At the same time, local authority umbrella group Cosla warned that spending decisions were up to councils.
Ministers, who want to bring in free meals in 2010, insisted the policy was already fully funded.
Children's Minister Adam Ingram told the Scottish Parliament that a free school meal pilot had been a resounding success.
"It is our duty to look after all children, regardless of their background or income, and we know it is not just children from our poorer families that are nutritionally challenged," he said.
But Labour education spokeswoman Rhona Brankin accused ministers of dishonesty, by saying the scheme had been fully funded through the local government settlement, with £30m from 2010.
She said: "Let's be clear about the order.

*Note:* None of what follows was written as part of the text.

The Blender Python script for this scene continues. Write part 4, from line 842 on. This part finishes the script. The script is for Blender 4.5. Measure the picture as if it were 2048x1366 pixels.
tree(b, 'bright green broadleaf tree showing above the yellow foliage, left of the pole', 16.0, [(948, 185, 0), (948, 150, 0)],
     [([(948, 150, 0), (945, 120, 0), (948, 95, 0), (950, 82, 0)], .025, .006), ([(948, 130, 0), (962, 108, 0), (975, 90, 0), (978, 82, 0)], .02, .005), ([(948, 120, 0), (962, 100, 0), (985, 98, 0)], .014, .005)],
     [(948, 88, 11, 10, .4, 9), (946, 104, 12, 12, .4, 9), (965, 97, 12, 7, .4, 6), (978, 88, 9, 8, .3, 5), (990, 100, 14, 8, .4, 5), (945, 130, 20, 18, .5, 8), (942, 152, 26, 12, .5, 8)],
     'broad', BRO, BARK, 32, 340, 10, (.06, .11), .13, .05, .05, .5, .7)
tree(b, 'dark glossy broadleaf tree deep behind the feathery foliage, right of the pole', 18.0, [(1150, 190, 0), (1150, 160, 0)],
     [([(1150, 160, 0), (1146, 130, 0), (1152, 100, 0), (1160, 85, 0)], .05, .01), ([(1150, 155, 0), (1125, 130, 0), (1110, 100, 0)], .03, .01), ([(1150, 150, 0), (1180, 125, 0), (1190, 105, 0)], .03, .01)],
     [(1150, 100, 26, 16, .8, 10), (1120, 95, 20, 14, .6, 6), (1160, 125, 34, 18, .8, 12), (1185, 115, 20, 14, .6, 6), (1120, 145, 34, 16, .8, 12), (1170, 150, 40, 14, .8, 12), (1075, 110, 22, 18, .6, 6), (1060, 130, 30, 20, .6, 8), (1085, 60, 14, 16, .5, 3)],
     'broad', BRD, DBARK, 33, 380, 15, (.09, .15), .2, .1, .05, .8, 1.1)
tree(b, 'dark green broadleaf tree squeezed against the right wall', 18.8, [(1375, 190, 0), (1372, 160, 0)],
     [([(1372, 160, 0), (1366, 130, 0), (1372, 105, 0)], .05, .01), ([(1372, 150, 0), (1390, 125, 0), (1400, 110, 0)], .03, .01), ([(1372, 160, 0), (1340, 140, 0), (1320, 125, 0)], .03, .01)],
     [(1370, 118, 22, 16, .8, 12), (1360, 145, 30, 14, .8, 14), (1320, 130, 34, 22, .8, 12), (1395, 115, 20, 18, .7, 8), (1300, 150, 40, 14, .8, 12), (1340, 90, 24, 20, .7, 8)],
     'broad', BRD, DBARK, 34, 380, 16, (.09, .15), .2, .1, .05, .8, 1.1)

It will not deliver a single extra meal and it's incumbent on the SNP to say how these free school meals will be paid.
"There is a fundamental dishonesty in announcing a policy that is not adequately resourced."
Tory education spokeswoman Liz Smith questioned why the legislation did not require councils to provide free meals.
"Is the real truth not the fact that they know that this policy, just like class sizes, cannot be delivered," she said.
'Hard choices'
Lib Dem Margaret Smith said universal roll-out would benefit parents who could afford to pay.
"We don't believe that this is the time to pay £30m of taxpayers' money on this policy," she said.
Cosla said it would not support what appeared to be a return to ring-fenced funding by the back door, adding that budgetary pressures meant hard choices may have to be made.
Despite Labour's concerns, the party backed the legislation along with the SNP, voting down opposition from the Tories and Liberal Democrats.